I've always found the best way to deal with the problem of slow disks is to max out the memory in the PC and use a hefty chunk of it as a RAM disk. When done or needing to backup, tarball the whole disk, write it once to the hard drive.

Of course, this assumes you're working on a stable OS with decent tools and good memory management. If you're not, you can be. :)

Problem with number of writes.

[spiff42]

I wonder if they have solved the problems with a limited number of writes to flash memory. Most flash-chips only have a 1000 or 10000 cycle write endurance. Sometimes this gets higher because virtual pages are used and the data shuffeled arround on the "disk" each time it is written. But that will still cause problems if you fill up the disk, say 90%, and then keep writing and rewriting the remaining 10%.

I know that 10000 writes seems like a lot, and perhaps it is. Anyone knows how this figure looks for normal harddrives?

Still it seems to me that the limited number of writes sets the biggest limitation.

/spiff

Nah...The Slowest Part Is The...

[reallocate]

...printer.

Technically, a printer is a peripheral, not a part. Whatever. All printers are evil: Too slow, too big, too expensive, too quirky. Ackk.

SSD is an old idea

[UnderAttack]

Old enough, so the first 'generation' of SSD companies is already out of business. E.g. Platypus (I think that was the name) build RAM based solid state drives, some of them in the right shape and with appropriate disk interfaces to match existing disk drives.
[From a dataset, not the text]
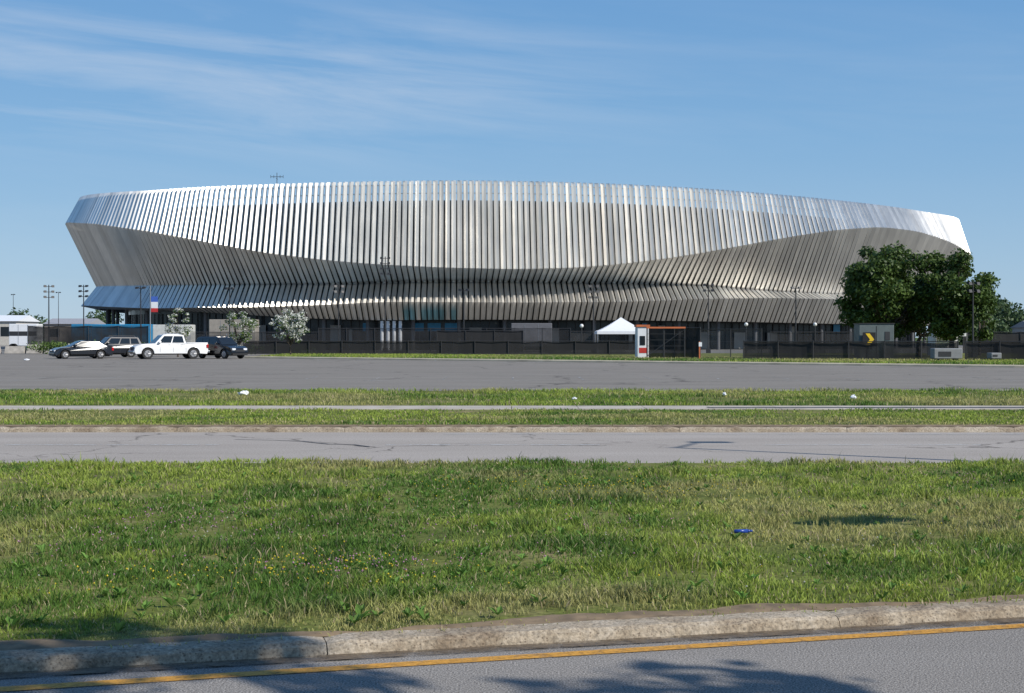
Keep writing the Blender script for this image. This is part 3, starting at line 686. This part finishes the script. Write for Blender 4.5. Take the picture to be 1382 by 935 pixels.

I looked into SSD for a database at one point. But I found that you can get almost the same performance by using lots of drives in a fast RAID setup. Striping the content over multiple disks does wonders! And its much cheaper.

E.g. look at something like a 12 disk setup with RAID 5+1. You got a full mirror, and essentialy 4-8 times the speed of a single drive. So you are already close to the 'order of magnitude' they SSD drives claim.

Re:Not that new.

[b-baggins]

Not always. Sometimes things are expensive because they are technically difficult to manufacture, or because the raw materials are expensive, or because the environmental regulations are expensive.

memory chips require many expensive and hazardous chemicals to manufacture like fuming sulfuric acid for dissolving the photoresist inks and hydroflouric acid for etching the circuits. These chemicals have a large environmental regulation cost associated with them that's not going to go down any time in the forseeable future and is entirely outside the control of any manufacturing process.

Re:Not that new.

[gfxguy]

"...and is entirely outside the control of any manufacturing process."

ANY process? I think that was the point - if someone can come up with a new process, we could reduce costs. The more these are used, the more incentive there is to research new processes.

As far as I can recall, there ARE people working on alternatives to memory as we know it.

The same thing happened with LCDs, as pointed out - CRTs have a bottom line cost - the cost of the components have a bottom line that means that LCDs should, at some point, be cheaper - the processes are still be refined and improved, and there's not a whole lot of leeway anymore with CRTs.

Re:Not that new.

[networkBoy]

As far as I can recall, there ARE people working on alternatives to memory as we know it

Without giving away too much (and getting fired in the process) there is a whole new tech on the horizon. It still uses all the nasty chemicles, but in traditional flash memory, the chip is broken into three major components:

charge punps (to provide the 9.5-12 volts required to program the chip from the punny 1.8 - 3.3 volt supply

the control circuitry (basically a mini CPU)

the flash array
all these elements are "flat", that is they are one structure deep. This new tech coming up, if someone can perfect it, uses multiple layers to make the flash array several layers deep. Thus you could (in theory) shrink your die size while increasing the memory density.
-nB

Multi-layer devices.

[Christopher+Thomas]

all these elements are "flat", that is they are one structure deep. This new tech coming up, if someone can perfect it, uses multiple layers to make the flash array several layers deep. Thus you could (in theory) shrink your die size while increasing the memory density.

This turns out not to help much. Multi-layer chips add mask steps roughly in proportion to the number of layers. While you save on the cost of wafer area, your processing steps cost a lot of money too, so you rapidly reach a point of diminishing returns. Building multi-layer devices also requires making transistors on epitaxial silicon layers, which generally have far worse performance properties than the monocrystalline wafer (even SOI processes generally work by building devices on a silicon wafer, and either flipping the chip and back-etching or using a buried oxide layer, as opposed to depositing a silicon film).

3D chips have been a holy grail for density reasons for decades, but they turn out to be expensive to manufacture and poorly-performing for the reasons noted above, and for microprocessors, at least, they're now a pretty much obsolete solution, as heat generation is what limits chip performance (and a multi-layer chip gives you that much more heat generation per unit area).

If your company can pull it off in a useful way for storage, they'll deserve kudos, of course.